Mais comment en est-on arrivé là ? Pourquoi ici, dans cette ville de carte postale nichée au creux des Alpes ? En grattant un peu, on découvre que la magie n’est pas née d’un coup de baguette. L’histoire remonte aux années 60. À l’époque, les Journées Internationales du Cinéma d’Animation (les JICA) avaient déjà lieu à Cannes. Mais une poignée de passionnés a eu cette intuition folle : et si on donnait à l’animation sa propre maison, loin du faste et du bruit de la Croisette ? Et si on créait un lieu où cet art, souvent considéré comme un « sous-genre », pouvait enfin être roi ? Choisir Annecy, c’était faire le pari de l’intimité contre le gigantisme, de la concentration sur l’art plutôt que sur les paillettes. Un pari réussi, visiblement.

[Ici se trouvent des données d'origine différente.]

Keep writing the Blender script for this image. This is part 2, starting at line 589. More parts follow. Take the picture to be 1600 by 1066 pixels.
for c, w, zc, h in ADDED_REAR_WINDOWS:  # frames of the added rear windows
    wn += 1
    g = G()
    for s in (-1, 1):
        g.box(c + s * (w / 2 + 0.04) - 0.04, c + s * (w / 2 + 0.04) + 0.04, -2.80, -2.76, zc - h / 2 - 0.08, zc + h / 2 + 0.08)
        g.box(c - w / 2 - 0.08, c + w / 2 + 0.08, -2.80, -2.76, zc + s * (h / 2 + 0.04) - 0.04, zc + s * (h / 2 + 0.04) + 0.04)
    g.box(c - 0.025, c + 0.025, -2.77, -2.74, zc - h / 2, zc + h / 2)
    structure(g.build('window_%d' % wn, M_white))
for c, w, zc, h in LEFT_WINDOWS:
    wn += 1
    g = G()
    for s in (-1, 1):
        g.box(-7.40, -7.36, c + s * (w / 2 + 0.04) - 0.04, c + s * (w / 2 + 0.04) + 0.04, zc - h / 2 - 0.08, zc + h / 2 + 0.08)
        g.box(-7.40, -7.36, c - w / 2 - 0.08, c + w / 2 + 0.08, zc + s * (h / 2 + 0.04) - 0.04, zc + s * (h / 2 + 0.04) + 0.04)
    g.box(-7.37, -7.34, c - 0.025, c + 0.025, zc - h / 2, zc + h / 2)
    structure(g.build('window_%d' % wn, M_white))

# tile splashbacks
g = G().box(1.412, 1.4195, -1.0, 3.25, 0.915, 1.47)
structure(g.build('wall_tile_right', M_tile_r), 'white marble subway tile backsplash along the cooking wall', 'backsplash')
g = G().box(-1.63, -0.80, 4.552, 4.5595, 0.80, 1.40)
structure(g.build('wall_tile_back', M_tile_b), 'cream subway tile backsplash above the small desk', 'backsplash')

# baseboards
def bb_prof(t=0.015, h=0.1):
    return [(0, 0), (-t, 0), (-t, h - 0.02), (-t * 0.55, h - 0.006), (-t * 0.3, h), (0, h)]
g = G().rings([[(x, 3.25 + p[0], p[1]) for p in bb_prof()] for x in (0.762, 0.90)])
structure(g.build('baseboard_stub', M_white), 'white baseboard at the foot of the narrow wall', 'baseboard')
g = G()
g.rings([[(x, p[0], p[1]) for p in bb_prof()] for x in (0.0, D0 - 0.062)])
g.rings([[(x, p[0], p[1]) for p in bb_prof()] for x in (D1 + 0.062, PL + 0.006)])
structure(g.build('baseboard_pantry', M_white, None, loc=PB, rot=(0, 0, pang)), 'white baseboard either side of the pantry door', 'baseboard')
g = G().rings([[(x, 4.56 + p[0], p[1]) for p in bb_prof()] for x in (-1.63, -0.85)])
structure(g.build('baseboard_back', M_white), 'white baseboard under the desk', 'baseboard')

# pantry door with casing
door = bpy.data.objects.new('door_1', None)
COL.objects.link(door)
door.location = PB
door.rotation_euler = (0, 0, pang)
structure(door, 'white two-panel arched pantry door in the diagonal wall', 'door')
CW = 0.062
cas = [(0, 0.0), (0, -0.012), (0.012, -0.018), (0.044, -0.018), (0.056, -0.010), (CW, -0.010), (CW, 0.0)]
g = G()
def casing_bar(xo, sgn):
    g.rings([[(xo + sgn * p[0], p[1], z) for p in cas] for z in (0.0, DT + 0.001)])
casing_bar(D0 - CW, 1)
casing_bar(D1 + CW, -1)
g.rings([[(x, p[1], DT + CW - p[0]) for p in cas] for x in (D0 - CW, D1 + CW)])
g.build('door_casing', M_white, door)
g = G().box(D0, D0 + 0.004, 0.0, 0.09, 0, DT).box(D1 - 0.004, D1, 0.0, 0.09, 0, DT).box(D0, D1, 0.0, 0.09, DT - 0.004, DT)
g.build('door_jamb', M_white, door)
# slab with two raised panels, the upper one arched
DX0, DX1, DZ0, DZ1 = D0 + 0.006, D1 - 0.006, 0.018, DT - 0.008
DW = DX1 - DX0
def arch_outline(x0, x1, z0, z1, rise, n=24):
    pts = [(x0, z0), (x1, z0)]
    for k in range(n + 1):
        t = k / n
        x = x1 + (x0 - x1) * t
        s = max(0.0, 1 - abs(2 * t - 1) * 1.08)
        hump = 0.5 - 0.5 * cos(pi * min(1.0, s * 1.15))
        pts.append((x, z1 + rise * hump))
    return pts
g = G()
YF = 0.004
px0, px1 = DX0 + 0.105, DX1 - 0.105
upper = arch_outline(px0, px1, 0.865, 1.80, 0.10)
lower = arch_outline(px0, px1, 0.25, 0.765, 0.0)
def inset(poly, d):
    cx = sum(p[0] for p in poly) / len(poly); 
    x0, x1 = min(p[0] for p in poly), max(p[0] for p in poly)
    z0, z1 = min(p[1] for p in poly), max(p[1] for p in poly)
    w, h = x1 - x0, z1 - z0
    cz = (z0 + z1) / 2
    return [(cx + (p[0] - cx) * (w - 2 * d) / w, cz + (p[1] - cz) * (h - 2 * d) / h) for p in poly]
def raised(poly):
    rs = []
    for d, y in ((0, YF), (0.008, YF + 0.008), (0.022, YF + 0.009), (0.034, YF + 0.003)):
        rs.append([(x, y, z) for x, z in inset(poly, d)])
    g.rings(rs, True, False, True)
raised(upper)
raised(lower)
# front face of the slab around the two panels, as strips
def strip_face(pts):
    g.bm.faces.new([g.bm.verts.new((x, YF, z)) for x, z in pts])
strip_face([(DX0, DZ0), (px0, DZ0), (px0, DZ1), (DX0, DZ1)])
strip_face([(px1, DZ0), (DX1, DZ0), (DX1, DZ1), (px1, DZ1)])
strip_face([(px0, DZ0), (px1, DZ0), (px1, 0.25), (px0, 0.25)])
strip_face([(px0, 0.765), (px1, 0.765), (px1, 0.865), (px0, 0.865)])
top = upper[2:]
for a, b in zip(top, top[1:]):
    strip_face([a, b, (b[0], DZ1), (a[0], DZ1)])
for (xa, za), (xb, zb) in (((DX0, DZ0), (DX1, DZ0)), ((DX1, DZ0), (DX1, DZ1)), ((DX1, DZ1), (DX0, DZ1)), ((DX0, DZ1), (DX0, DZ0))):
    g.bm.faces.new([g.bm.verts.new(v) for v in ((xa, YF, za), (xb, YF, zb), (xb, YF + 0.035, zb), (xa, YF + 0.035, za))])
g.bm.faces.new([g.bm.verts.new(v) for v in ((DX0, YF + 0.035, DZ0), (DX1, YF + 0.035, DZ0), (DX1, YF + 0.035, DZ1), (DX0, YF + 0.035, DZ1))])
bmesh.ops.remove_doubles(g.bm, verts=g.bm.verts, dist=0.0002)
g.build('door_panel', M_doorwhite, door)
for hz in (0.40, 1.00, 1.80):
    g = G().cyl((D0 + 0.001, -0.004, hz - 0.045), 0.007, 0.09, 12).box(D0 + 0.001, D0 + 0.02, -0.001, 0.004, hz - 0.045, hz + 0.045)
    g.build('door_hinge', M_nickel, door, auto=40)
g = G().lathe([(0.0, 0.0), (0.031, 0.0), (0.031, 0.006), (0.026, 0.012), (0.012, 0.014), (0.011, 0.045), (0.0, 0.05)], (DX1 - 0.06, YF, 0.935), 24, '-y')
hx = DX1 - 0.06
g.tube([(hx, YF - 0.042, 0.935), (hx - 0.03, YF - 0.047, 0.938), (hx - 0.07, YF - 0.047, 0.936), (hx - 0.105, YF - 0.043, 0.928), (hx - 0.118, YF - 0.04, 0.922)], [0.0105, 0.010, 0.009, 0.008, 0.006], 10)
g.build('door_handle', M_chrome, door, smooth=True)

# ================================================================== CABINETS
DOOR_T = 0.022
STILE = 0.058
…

Au cœur de cette effervescence, il y a un Graal, un totem : le Cristal d’or. Drôle de nom pour un prix, non ? Ça sonne comme un objet dans un jeu vidéo. Pourtant, il ne faut pas s’y tromper. Pour un réalisateur de film d’animation, décrocher ce Cristal, c’est un peu comme recevoir un adoubement. Ce n’est pas juste une statuette de plus à mettre sur une étagère. C’est une reconnaissance par ses pairs, une porte qui s’ouvre sur une distribution internationale, la promesse que son œuvre, souvent née dans la solitude et après des années de labeur acharné, va enfin rencontrer son public. Quand on assiste à la cérémonie de clôture, on sent bien que l’enjeu dépasse la simple compétition. Il y a une tension, une émotion palpable. Gagner le Cristal, c’est la preuve qu’un dessin peut émouvoir le monde entier.

Alors, au final, pourquoi ce festival est-il si important ? Je crois que la réponse se trouve dans sa dualité. D’un côté, il y a le festival « officiel », les compétitions, les projections dans les grandes salles obscures de Bonlieu. Et de l’autre, il y a le MIFA, le Marché International du Film d’Animation. C’est le côté « business », plus feutré, où les projets se vendent, où les futurs classiques trouvent leur financement. C’est ce mariage improbable entre l’art le plus pur et l’industrie la plus concrète qui rend Annecy unique. C’est un endroit où un jeune diplômé peut montrer son court-métrage de fin d’études et, une heure plus tard, assister à une masterclass d’un des pontes de Pixar. Cette porosité entre les mondes, entre le vétéran et le débutant, entre le créatif et le producteur, c’est ça, le véritable moteur du festival.

Ce n’est pas juste le plus grand festival d’animation au monde par les chiffres. C’est le plus important parce qu’il est le cœur battant d’une communauté mondiale. Un lieu où, pendant une semaine, des milliers de personnes partagent la même conviction un peu folle : qu’un personnage dessiné peut raconter l’humanité avec autant de force qu’un acteur de chair et d’os. Et rien que pour ça, on est prêt à leur pardonner les avions en papier qui nous frôlent la tête dans le noir.